Sullivan allowed to keep in-state tax credits in Maryland

Maryland tax collectors had good news for Republican Senate candidate Dan Sullivan today, and perhaps bad news for his campaign. Maryland authorities say he doesn’t have to repay about $5,000 in homestead tax credits he received from 2006 to 2008, for a home he owned in Bethesda. Only owners claiming a home as their principal residence are entitled to the credits.

That’s bad news for Sullivan, at least politically, is that Maryland authorities announced in an email today they’ve concluded Sullivan and his wife were residents of Maryland at the time. Democrats have for months been making an issue of Sullivan’s Alaska residency.

Zack Fields, a spokesman for the Alaska Democratic Party, said Tuesday that Sullivan hasn’t been straight with Alaskans.

“It’s clear at this point he’s been dishonest on the campaign trail, because his official declaration of candidacy says he’s a 17-year resident of Alaska, and he and his spokesman have said that he’s been a resident of Alaska since 1997.”

The Sullivan campaign issued a written statement saying, among other things, that a person can be a resident for tax purposes while remaining a citizen of another state.
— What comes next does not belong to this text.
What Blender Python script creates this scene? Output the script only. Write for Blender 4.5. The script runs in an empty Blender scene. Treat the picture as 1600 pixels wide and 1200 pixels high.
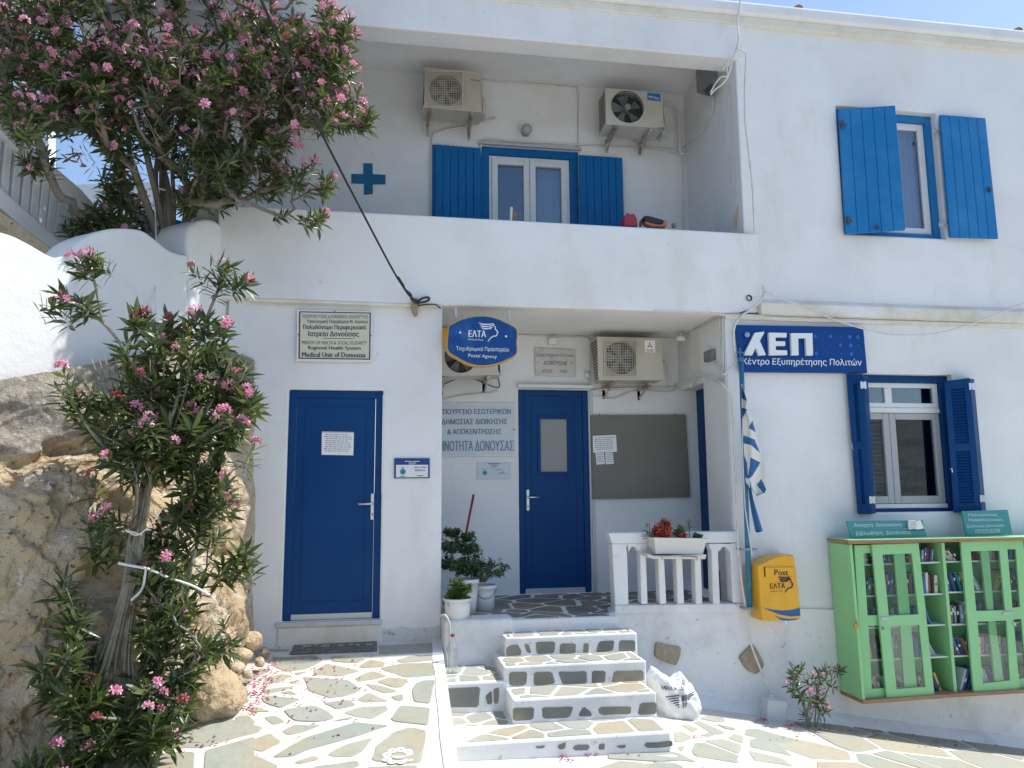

Campaign spokesman Mike Anderson says the Sullivans lived in Maryland temporarily while Dan Sullivan worked at the White House and the State Department but they always intended to return to Alaska.

Maryland authorities started looking into Sullivan’s tax credits after getting a letter from the chairman of the Alaska Democratic Party. Maryland taxation director Robert Young said in an email today the conclusion the credits were properly granted relied on “confidential information that may not be publicly disclosed under Maryland law.” In a previous interview, Young said they give a good deal of weight to the address the homeowners list on their federal tax return, along with other documents.

Sullivan’s opponent, Sen. Mark Begich, pays taxes to the District of Columbia for a house he owns on Capitol Hill, as does Alaska’s senior senator, Lisa Murkowski. Neither of them, according to property tax records, claim the homestead credit D.C. grants to its residents.